Approval of prior meeting minutes appeared on the published agenda at the top of the 7:00 PM session. Routine; not separately detailed in the broadcast.
This brief covers the Town of Clarence Planning Board regular meeting of Wednesday, May 20, 2026, captured live from the town's YouTube channel. A 6:30 PM work session — for SEQR review and agenda/miscellaneous items — precedes the public meeting and is not livestreamed; this brief reflects only the 7:00 PM broadcast portion. The two-item agenda and the official project descriptions were cross-referenced against the Town's published agenda (pbm-agenda-5-20-26.pdf), and all Planning Board member names were verified against the Town's official April 15, 2026 Planning Board minutes.

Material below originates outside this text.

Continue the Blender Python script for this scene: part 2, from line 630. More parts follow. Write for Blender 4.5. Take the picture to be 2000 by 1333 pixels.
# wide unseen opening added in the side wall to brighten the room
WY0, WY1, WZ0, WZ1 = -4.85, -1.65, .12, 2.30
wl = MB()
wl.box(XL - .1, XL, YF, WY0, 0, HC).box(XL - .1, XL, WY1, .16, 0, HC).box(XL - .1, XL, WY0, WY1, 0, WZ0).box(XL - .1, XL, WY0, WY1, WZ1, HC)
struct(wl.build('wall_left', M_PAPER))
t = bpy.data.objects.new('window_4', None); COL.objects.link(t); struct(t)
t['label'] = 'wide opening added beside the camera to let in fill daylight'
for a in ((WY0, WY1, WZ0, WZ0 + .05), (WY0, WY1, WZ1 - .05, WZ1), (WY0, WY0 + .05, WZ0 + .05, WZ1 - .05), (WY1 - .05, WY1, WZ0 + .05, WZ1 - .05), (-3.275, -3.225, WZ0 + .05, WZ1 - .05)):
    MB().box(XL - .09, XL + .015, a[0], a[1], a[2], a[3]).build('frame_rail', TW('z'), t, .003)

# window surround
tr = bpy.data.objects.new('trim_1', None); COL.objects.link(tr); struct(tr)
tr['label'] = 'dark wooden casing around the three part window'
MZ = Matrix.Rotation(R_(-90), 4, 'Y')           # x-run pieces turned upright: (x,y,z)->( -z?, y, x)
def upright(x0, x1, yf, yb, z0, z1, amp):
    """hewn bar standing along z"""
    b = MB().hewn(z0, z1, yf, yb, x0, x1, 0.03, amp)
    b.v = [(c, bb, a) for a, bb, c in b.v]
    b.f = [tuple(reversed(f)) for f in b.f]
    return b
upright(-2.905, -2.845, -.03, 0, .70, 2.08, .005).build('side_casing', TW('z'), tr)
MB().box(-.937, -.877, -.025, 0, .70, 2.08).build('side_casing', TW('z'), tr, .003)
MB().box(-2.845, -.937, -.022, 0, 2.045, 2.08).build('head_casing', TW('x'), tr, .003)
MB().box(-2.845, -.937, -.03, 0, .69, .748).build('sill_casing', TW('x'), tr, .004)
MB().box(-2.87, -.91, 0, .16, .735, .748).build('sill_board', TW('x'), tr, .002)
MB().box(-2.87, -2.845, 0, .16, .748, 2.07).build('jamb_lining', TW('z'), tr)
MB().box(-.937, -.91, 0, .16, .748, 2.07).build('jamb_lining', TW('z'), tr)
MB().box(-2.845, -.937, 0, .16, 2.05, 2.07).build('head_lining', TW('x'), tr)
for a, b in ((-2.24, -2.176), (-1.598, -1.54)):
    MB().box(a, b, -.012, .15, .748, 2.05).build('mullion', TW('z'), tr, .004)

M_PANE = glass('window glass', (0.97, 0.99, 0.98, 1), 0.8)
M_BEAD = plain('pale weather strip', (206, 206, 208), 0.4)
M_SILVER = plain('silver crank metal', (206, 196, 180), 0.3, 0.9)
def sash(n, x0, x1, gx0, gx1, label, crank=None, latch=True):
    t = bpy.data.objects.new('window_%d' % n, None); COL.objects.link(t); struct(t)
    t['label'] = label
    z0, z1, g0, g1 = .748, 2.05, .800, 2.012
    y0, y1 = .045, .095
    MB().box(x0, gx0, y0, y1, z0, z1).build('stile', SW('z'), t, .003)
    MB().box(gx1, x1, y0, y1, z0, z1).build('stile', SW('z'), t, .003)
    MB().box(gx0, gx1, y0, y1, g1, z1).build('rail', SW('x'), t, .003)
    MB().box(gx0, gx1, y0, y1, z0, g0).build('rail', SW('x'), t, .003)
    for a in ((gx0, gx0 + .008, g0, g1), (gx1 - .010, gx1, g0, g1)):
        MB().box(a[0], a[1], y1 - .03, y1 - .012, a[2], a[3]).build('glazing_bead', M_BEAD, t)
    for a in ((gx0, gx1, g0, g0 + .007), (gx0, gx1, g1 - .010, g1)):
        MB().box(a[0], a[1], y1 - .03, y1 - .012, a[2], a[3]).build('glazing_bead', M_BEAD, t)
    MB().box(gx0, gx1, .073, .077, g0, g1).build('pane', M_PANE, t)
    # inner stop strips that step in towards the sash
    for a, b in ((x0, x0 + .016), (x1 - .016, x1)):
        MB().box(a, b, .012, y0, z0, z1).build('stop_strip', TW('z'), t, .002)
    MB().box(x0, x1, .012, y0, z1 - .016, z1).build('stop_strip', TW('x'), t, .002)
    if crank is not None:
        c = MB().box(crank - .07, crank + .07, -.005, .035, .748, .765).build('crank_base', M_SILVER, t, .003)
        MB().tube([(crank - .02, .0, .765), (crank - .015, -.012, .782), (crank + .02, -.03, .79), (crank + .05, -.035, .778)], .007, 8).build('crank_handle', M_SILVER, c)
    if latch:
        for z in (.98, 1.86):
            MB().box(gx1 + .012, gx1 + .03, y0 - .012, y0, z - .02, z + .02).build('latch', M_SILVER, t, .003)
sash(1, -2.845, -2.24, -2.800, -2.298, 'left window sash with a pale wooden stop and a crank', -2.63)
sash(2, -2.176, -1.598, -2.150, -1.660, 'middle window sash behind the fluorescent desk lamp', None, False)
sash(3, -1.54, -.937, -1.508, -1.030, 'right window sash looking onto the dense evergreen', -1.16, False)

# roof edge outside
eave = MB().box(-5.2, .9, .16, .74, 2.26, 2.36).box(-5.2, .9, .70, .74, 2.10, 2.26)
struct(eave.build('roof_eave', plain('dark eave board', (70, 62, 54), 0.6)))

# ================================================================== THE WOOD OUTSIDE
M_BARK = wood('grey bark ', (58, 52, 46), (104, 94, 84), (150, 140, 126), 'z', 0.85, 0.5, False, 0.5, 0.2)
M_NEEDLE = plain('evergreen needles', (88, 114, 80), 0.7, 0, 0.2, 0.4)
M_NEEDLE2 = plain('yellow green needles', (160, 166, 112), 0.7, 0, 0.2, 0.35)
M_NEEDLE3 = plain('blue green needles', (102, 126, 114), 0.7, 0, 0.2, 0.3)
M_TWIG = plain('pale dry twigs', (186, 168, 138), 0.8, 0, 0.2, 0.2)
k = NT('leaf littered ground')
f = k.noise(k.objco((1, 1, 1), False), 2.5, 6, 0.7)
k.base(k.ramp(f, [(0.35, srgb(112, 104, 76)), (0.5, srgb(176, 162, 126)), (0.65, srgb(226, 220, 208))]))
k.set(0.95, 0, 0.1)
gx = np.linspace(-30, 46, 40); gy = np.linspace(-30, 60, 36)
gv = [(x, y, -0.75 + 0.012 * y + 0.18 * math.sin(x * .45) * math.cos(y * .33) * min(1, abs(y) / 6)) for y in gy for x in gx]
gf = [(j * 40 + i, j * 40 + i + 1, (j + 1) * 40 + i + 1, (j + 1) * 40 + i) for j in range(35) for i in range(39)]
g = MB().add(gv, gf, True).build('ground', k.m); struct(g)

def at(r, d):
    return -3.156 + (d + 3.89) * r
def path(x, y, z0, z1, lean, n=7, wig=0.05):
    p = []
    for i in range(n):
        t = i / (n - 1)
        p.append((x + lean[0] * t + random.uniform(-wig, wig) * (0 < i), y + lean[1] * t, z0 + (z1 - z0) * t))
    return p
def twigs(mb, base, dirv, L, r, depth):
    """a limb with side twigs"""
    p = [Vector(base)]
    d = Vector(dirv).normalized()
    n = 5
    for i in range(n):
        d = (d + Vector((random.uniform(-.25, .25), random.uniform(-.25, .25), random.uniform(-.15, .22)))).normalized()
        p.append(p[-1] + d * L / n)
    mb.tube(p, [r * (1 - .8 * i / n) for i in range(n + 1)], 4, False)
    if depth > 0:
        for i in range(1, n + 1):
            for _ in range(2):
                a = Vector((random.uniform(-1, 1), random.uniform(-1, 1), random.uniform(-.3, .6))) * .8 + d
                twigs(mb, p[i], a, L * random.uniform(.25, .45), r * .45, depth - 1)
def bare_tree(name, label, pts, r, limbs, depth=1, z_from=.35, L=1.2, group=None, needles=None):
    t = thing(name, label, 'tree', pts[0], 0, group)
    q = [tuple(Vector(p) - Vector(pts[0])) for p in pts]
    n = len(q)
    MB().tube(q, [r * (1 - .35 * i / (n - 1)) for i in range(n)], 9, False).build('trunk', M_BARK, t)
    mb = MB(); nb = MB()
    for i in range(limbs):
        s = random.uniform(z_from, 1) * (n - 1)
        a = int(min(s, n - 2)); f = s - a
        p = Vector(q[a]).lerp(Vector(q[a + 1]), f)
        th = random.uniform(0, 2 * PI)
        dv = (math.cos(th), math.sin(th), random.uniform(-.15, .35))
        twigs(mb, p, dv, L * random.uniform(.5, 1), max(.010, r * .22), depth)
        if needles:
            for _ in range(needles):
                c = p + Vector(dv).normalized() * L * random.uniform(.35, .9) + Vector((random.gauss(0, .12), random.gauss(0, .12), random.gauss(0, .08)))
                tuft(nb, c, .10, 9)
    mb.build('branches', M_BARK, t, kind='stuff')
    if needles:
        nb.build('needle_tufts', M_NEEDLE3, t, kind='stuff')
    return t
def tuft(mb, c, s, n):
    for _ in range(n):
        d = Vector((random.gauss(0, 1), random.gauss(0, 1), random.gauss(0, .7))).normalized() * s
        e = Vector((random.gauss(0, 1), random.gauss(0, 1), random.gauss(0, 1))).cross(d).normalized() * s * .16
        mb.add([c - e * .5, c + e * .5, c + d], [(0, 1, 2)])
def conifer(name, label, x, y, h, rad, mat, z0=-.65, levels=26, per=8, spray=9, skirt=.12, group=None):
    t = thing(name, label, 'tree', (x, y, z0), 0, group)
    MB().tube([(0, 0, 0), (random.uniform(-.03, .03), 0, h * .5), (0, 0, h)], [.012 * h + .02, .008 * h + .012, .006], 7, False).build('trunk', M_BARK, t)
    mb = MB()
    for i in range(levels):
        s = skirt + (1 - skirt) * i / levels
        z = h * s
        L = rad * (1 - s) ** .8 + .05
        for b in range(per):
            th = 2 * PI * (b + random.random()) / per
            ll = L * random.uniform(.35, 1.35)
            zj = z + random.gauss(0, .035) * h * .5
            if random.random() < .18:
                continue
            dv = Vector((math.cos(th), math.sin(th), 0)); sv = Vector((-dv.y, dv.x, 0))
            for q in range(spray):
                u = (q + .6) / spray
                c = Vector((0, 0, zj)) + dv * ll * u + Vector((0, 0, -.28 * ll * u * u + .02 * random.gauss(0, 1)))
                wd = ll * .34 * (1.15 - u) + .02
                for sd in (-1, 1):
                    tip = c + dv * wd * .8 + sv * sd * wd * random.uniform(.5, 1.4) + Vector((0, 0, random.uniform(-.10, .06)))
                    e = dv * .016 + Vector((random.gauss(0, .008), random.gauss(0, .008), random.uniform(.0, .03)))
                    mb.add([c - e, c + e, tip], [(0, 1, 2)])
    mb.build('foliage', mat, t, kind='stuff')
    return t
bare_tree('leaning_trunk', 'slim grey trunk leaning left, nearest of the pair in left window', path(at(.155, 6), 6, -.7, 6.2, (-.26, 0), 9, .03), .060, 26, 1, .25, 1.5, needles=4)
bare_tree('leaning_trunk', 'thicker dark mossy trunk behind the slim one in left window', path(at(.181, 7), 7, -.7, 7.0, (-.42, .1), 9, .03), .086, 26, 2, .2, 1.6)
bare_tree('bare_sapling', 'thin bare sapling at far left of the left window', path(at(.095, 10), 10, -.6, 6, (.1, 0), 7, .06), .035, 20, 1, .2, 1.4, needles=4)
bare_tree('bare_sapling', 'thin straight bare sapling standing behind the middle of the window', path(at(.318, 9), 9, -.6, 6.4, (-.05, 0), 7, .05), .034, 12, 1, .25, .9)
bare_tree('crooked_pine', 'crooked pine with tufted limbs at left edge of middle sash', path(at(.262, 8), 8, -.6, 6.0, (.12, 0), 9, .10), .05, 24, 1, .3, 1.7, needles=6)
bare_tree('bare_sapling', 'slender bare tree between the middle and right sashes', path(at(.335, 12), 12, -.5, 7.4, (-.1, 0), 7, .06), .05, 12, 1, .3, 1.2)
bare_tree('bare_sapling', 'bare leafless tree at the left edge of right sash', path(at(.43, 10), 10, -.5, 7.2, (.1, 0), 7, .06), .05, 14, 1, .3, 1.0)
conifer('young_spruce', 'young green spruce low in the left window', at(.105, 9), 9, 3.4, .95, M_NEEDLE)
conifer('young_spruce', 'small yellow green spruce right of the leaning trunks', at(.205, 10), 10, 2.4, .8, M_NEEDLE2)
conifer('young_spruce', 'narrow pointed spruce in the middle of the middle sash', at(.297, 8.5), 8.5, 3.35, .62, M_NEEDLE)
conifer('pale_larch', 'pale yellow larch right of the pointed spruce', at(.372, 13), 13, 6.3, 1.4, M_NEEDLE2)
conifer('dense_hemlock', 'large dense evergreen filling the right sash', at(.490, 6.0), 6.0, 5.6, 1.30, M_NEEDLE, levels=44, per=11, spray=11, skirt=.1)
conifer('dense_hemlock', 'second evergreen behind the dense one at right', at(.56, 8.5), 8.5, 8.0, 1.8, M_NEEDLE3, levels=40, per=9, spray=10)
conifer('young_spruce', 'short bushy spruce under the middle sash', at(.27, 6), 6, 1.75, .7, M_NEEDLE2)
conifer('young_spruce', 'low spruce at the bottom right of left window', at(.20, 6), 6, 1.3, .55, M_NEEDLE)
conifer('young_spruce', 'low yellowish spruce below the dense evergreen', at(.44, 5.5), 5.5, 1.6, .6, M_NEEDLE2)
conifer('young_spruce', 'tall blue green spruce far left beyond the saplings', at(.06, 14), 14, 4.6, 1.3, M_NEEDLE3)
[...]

Names marked with [*] have been silently corrected from Whisper's audio-to-text rendering — most notably the board members (transcript "Tarka/Taika" → Tytka; "Giesling/Geesling" → Geasling; "Kovacowski" → Lukowski; "Chidara/Chidaro" → Todaro; "Saldati" → Salvati), plus "Bleuer" (transcript: "Bloor"/"Bluer"), "SEQR" (transcript: "SEECR"), "Goodrich Road" (transcript: "goodness road" in one motion read-back), and the H.C. Zang Agency. One note on attendance: Gregory Todaro was misheard as absent at the opening roll call but is recorded voting on both motions; the likely actual absentee was Jason Lahti, who was also absent on April 15.